From a conversation I (H. D.) had with my grandmother, Ella Josselyn, in 1955:
Alice (Josselyn) Bliss, Edgar Josselyn's sister, kept the Josselyn family records (now in my possession). The grandfather's clock (also in my possession) was owned by Harford Morse and Lucy (Gay) Morse. Edgar's first cousin, the child of Lucy's brother, also named Lucy Gay, was a school teacher and lived with Edgar's grandmother when the grandmother died, inheriting the clock from her. She in turn left it to Edgar.
Note added 1987: This is not quite correct. Lucy G. M. Card, 1857-1929, was the person who left the clock to Edgar Josselyn. To be Edgar's first cousin, she would have had to be the granddaughter (not the niece) of Lucy (Gay) Morse, Harford's wife, who lived 1793-1873 according to the tombstone. The oldest child of Harford and Lucy, Lucy Gay Morse, was born in 1813 and married James Card in 1835, according to the Roxbury Vital Records and Abner Morse's book (where the name is misspelled "Bard"). This daughter of Harford and Lucy would have been 44 when her daughter Lucy G. M. Card was born in 1857. Lucy G. M. Card was only 16 when her grandmother died in 1873.

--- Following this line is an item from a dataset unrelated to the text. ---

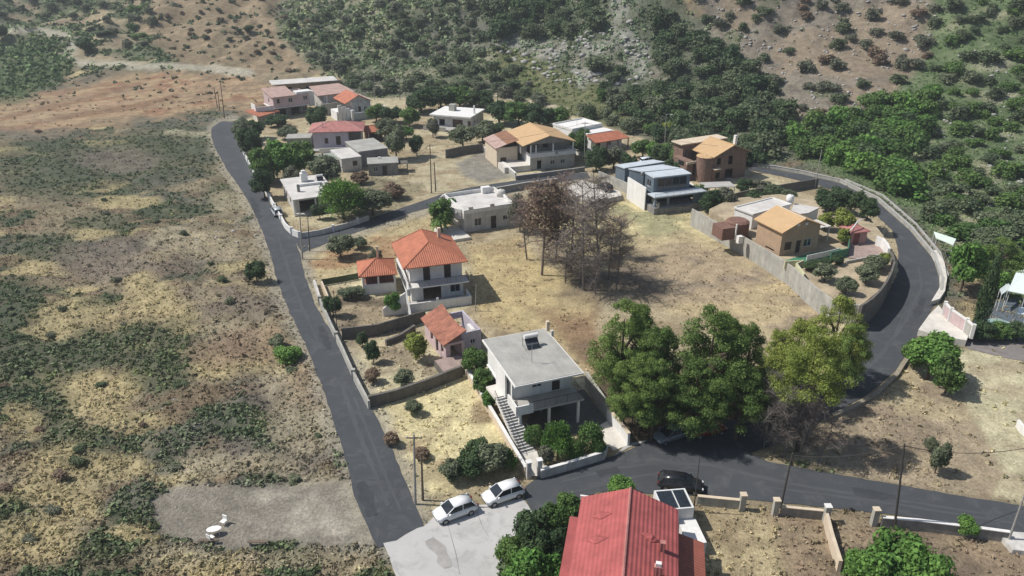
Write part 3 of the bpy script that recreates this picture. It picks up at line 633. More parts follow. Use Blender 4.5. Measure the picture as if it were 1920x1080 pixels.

Note added 3 August 2004: The 1870 census shows that Lucy (Gay) Morse, age 67, was living with four of her children in Boston Ward 13, and that Lucy G. M. Card, age 13, was living with her parents in Boston Ward 14. Both had post office Boston Highlands. So they lived near one another in 1870, but not together as Ella Josselyn stated. The 1920 census confirms that Lucy G. M. Card was a school teacher.